§ Exercise brief: Take every line from the material that has the word "scale" in it.

§ Supplied data:
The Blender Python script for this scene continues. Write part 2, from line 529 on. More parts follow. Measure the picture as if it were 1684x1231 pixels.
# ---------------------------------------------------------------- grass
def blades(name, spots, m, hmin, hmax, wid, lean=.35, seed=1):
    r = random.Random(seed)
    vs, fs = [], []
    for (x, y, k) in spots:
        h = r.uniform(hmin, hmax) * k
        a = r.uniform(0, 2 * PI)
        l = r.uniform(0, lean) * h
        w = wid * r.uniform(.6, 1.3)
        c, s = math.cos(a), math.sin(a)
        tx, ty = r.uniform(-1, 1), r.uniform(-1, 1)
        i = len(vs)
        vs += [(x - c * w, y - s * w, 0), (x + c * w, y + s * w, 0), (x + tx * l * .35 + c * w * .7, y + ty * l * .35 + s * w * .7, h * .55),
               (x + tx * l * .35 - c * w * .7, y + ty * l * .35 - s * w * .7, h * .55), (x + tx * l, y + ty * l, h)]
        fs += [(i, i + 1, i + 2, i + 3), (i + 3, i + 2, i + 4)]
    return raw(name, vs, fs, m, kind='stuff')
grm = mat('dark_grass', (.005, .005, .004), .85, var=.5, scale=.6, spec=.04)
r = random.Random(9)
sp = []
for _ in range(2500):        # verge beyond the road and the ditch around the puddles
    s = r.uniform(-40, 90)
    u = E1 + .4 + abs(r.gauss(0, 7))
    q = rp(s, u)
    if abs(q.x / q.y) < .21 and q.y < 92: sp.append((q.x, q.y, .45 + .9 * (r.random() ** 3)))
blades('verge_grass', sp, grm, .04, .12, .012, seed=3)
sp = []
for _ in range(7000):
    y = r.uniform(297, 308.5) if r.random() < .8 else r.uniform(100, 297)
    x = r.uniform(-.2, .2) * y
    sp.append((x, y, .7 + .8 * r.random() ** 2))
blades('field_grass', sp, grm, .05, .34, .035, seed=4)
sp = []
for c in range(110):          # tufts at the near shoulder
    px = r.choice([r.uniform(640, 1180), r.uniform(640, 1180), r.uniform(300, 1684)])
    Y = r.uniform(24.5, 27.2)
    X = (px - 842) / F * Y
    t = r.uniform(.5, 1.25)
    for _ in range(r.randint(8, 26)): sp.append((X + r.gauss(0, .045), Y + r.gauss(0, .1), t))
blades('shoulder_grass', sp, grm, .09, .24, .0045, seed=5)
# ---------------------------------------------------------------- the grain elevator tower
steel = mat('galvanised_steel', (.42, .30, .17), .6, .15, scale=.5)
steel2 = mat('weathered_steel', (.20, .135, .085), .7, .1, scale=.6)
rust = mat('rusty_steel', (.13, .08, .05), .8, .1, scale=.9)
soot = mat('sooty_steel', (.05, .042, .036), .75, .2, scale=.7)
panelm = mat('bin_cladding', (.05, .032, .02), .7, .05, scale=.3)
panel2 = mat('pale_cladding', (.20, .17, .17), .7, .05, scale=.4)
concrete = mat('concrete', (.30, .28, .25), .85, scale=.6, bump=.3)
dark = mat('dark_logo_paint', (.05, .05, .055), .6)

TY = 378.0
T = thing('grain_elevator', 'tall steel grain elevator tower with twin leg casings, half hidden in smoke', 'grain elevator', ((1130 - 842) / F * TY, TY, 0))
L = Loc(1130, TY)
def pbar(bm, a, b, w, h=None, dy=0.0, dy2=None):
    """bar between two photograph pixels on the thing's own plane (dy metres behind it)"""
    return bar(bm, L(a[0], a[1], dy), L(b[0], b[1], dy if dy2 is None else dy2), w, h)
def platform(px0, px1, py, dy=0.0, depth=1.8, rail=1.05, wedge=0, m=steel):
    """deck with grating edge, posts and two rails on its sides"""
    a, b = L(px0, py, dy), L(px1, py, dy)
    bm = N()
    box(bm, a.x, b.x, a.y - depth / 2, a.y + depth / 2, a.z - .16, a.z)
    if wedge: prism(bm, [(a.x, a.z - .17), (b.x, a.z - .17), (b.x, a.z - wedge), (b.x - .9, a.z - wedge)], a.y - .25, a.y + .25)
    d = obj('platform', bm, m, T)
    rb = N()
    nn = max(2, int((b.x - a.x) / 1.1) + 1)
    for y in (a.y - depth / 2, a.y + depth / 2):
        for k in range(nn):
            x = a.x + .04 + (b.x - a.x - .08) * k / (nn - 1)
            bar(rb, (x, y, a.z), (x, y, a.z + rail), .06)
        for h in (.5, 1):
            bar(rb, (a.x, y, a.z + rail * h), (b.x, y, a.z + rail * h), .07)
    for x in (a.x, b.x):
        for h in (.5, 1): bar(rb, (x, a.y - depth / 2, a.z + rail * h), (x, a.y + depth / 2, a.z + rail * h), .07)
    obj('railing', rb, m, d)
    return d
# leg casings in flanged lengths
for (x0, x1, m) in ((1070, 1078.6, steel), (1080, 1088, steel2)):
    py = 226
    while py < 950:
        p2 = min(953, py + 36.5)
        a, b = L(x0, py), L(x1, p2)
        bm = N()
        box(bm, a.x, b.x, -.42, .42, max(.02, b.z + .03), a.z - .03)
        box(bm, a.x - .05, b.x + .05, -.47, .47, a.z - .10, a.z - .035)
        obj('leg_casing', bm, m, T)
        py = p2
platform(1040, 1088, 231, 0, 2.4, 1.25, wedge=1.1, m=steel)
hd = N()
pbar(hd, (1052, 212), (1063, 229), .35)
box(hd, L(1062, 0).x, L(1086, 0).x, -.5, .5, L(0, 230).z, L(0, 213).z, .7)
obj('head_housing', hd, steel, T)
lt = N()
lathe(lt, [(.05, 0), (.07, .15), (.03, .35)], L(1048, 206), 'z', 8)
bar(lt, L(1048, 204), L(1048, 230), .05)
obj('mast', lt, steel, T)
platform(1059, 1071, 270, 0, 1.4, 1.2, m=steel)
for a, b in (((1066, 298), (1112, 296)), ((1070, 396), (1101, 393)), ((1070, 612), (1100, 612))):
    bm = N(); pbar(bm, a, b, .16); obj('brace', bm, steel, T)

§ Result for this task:
grm = mat('dark_grass', (.005, .005, .004), .85, var=.5, scale=.6, spec=.04)
steel = mat('galvanised_steel', (.42, .30, .17), .6, .15, scale=.5)
steel2 = mat('weathered_steel', (.20, .135, .085), .7, .1, scale=.6)
rust = mat('rusty_steel', (.13, .08, .05), .8, .1, scale=.9)
soot = mat('sooty_steel', (.05, .042, .036), .75, .2, scale=.7)
panelm = mat('bin_cladding', (.05, .032, .02), .7, .05, scale=.3)
panel2 = mat('pale_cladding', (.20, .17, .17), .7, .05, scale=.4)
concrete = mat('concrete', (.30, .28, .25), .85, scale=.6, bump=.3)